Exploratory Data Analysis

Popularly known by its shorthand EDA, it is not only important but an interesting way to summarize the main characteristics of competition data. This is also the best way to understand the problem more clearly. You will have a strong urge to try out that popular deep learning model and submit the results, but it is always advisable to gather as many insights about the data as possible before going further. That being said, I am not against deep learning, however, in real-world problems most of your models will not be able to get you a good accuracy if they are not robust to outliers.

What do I mean by that? Your model must take into consideration all the edge cases where some observations deviate significantly from the majority of observations. How do you accomplish that efficiently? By using various data visualization techniques. Seaborn is a very popular statistical data visualization library in Python. EDA is not just about outlier detection. It is also used to find missing values, discover new patterns in data and test your initial hypothesis.

Now that you know how important EDA is, I would like to mention that it is also very easy for even a novice to get started with it quickly. Here is a link to a very good micro-course on Data Visualization.

Feature Engineering

Now that you know how you can handle outliers in your data and make data consistent by filling in missing values, you need to know which part of the data (or what features of your data) you want to give as input to your machine learning model. Not all features need to be input to your model. Many times you will encounter some features that might reduce the accuracy of your model as there are always some that have zero correlation with the output variable. Including them just makes your model inefficient since with the inclusion of each new feature the number of trainable parameters grows significantly.

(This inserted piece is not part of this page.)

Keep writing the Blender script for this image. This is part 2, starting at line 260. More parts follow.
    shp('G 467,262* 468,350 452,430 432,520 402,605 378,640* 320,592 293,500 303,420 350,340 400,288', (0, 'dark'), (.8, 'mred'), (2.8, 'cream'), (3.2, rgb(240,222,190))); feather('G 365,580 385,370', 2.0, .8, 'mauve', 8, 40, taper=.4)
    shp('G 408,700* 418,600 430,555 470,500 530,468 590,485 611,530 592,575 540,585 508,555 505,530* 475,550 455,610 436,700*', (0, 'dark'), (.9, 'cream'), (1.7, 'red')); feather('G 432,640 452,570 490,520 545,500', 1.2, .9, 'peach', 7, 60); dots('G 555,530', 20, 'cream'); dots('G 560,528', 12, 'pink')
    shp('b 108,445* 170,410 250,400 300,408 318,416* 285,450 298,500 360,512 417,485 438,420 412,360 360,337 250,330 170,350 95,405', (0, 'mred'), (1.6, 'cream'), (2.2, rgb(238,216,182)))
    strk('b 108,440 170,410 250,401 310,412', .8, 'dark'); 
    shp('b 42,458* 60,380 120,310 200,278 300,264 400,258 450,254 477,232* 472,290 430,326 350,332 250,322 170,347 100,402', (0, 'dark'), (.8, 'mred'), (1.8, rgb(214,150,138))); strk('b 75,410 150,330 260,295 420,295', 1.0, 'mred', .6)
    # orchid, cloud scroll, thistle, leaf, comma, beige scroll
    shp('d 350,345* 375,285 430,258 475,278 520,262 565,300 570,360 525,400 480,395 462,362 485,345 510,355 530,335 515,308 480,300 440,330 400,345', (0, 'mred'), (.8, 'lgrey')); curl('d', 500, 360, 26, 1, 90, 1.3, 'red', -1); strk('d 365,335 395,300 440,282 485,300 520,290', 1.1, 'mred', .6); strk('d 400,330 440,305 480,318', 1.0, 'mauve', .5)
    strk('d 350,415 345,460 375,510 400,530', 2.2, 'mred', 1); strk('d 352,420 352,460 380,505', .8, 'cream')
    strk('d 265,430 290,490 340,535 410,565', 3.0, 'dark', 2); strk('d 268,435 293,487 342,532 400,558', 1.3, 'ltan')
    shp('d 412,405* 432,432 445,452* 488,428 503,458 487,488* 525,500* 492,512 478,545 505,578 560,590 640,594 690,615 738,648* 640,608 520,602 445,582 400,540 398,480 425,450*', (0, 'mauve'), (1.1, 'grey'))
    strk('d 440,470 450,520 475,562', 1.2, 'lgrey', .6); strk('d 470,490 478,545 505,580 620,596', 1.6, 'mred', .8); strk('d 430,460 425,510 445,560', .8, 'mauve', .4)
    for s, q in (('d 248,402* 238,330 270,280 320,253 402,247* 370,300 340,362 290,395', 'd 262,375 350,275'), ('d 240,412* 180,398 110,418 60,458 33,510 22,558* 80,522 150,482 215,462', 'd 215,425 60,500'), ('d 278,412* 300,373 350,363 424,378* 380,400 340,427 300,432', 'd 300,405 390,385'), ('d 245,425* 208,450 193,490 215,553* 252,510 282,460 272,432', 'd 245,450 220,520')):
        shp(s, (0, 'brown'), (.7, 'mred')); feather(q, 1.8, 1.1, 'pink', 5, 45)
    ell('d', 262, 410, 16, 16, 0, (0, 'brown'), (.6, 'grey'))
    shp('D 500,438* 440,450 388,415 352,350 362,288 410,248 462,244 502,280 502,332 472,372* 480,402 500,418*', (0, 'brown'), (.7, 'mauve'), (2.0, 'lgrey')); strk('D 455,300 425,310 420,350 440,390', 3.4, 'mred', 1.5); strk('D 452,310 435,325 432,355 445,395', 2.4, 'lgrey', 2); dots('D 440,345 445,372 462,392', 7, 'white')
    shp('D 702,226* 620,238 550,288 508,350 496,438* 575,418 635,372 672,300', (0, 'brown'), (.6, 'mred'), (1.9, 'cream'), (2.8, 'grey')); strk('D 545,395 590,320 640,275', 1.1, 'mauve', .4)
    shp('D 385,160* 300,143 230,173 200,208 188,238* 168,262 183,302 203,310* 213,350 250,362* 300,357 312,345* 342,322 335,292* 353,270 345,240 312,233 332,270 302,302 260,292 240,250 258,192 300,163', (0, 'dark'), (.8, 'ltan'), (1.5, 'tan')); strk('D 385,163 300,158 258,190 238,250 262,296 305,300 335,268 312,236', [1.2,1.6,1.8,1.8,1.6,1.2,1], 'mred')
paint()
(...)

Feature engineering also involves breaking existing features into multiple simpler features and adding new features. There are several heuristics available to help you with this process. But in my experience, having some amount of domain knowledge gives you a little edge in making conclusions based on those heuristics. Here is a link to one more micro-course on Feature Engineering.

Do not overfit

Have you ever experienced wonderful accuracy on the training data but once you submit your model for evaluation on hidden test data (which is often 3-4x the size of training data) you get relatively less accuracy? This is probably because your model is overfitting on training data. Overfitting happens when your model starts to memorize the inputs in the training data but cannot generalize the overall pattern of the problem that you are trying to solve.

How do you detect overfitting at a very early stage of your training? You can do so by building a stable Cross-Validation (popularly recognized by its shorthand CV) set. Basically, the concept is to reserve some part of the training dataset for validating the generalization capability of the model (hence the name validation set).

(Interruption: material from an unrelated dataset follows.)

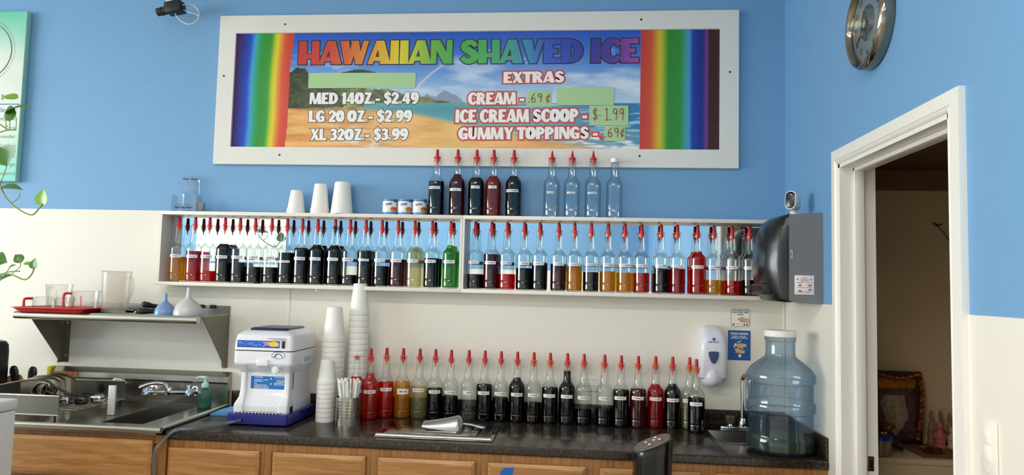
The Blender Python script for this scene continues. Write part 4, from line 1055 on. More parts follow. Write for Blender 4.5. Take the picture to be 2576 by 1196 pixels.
# front decals
def decal(name, px0, py0, px1, py1, yy, fn, nx=60, nz=16, parent=im_, mname=None):
    a, b = ony(yy, px0, py1), ony(yy, px1, py0); m = MB(); vs = []
    for j in range(nz+1):
        for i in range(nx+1): vs.append((a.x+(b.x-a.x)*i/nx, yy, a.z+(b.z-a.z)*j/nz))
    m.v = [Vector(v) for v in vs]; m.f = [[j*(nx+1)+i, j*(nx+1)+i+1, (j+1)*(nx+1)+i+1, (j+1)*(nx+1)+i] for j in range(nz) for i in range(nx)]; m.m = [0]*len(m.f)
    o = m.build(name, printed(mname or (name+'_print'), .3), parent, recalc=False, smooth=False)
    off = wloc(parent)
    colour_points(o, lambda co: fn((co.x+off.x-a.x)/(b.x-a.x), (co.z+off.z-a.z)/(b.z-a.z)))
    return o
_tb = np.random.RandomState(5).rand(40, 40)
def n1(u, v, s):
    x, y = u*s, v*s; xi, yi = int(x), int(y); fx, fy = x-xi, y-yi
    g = lambda i, j: _tb[j % 40, i % 40]
    return (g(xi, yi)*(1-fx)+g(xi+1, yi)*fx)*(1-fy)+(g(xi, yi+1)*(1-fx)+g(xi+1, yi+1)*fx)*fy
def f_ice(u, v):
    if u < .99 and (u-.86)**2*9+(v-.45)**2 < .13: return (238, 168+60*n1(u, v, 30), 40)
    if (u-.72)**2*9+(v-.35)**2 < .06: return (222, 130, 140)
    k = n1(u*3.6, v, 9); return (30+150*max(0, k-.45)*1.6, 84+120*max(0, k-.4)*1.4, 176+60*k) if .12 < v < .80 else (28, 76, 168)
decal('picture_strip', 597, 877, 703, 856, myf-.0106, f_ice, 80, 18)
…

How do you prevent overfitting or remove it if detected? There are some popular methods. First and most intuitive is to obtain more data for the model. This works but most of the time is not feasible for many reasons. One more effective solution is regularization techniques like L1 (Least Absolute Deviation) and L2 (Least Square Errors). However, in all practical situations, it often requires some experience to use.
One more effective, easy to use solution is dropouts. The idea is to temporarily disable some portion of the previous layer’s output to increase the self-balancing capability of the current layer. Preventing the model from overfitting is an entire subject in itself and it would not be possible to conclude everything here. Maybe I’ll create an entire separate article on this topic soon. Meanwhile, you can always get deeper into the details with a little help from professor Google.

Hyperparameter tuning

With all the cool deep learning frameworks available in the market right now it is often a matter of learning a few lines of code and you are able to create the model which can identify cats and dogs. Learning those frameworks is essential. But do you think just learning how to build and train models using those frameworks gives you any competitive advantage? No, because everyone knows it.

The secret lies in those tiny variables that you often leave as default values you see in an online tutorial (I’ve done it too). According to Wikipedia:

A hyperparameter is a parameter whose value is used to control the learning process. By contrast, the values of other parameters (typically node weights) are learned.

The definition is quite intuitive. Some of the important hyperparameters are learning rate, number of hidden layers in neural-network, and rate of dropout if you are using dropout as a method to prevent overfitting. As with any other skill, you will master setting the right hyperparameters with time but it is always important to give it enough attention right from the beginning.

Learn from similar past competitions

There are often some repeatable patterns in winning solutions. This entire article is just a summary of what you will find in all of them. However, you will be able to get more insight if you actually go through the winning solutions of past competitions. Yes, this is a bit of hard work but it is worth it. You can find some of the winning solutions of past Kaggle competitions here. However, it seems like the page is no longer updated.

Last but not least is to get started as soon as possible. Do not hesitate to fail. Experience is the best teacher. For rapid iterations, it is advisable to set up automated data processing pipeline. With time you will notice the pattern in most of the repetitive tasks and have some reusable code handy that you can use in future competitions with minor changes. If you can beat your previous score, then it’s a win! Eventually, you will shine at the leaderboard as well.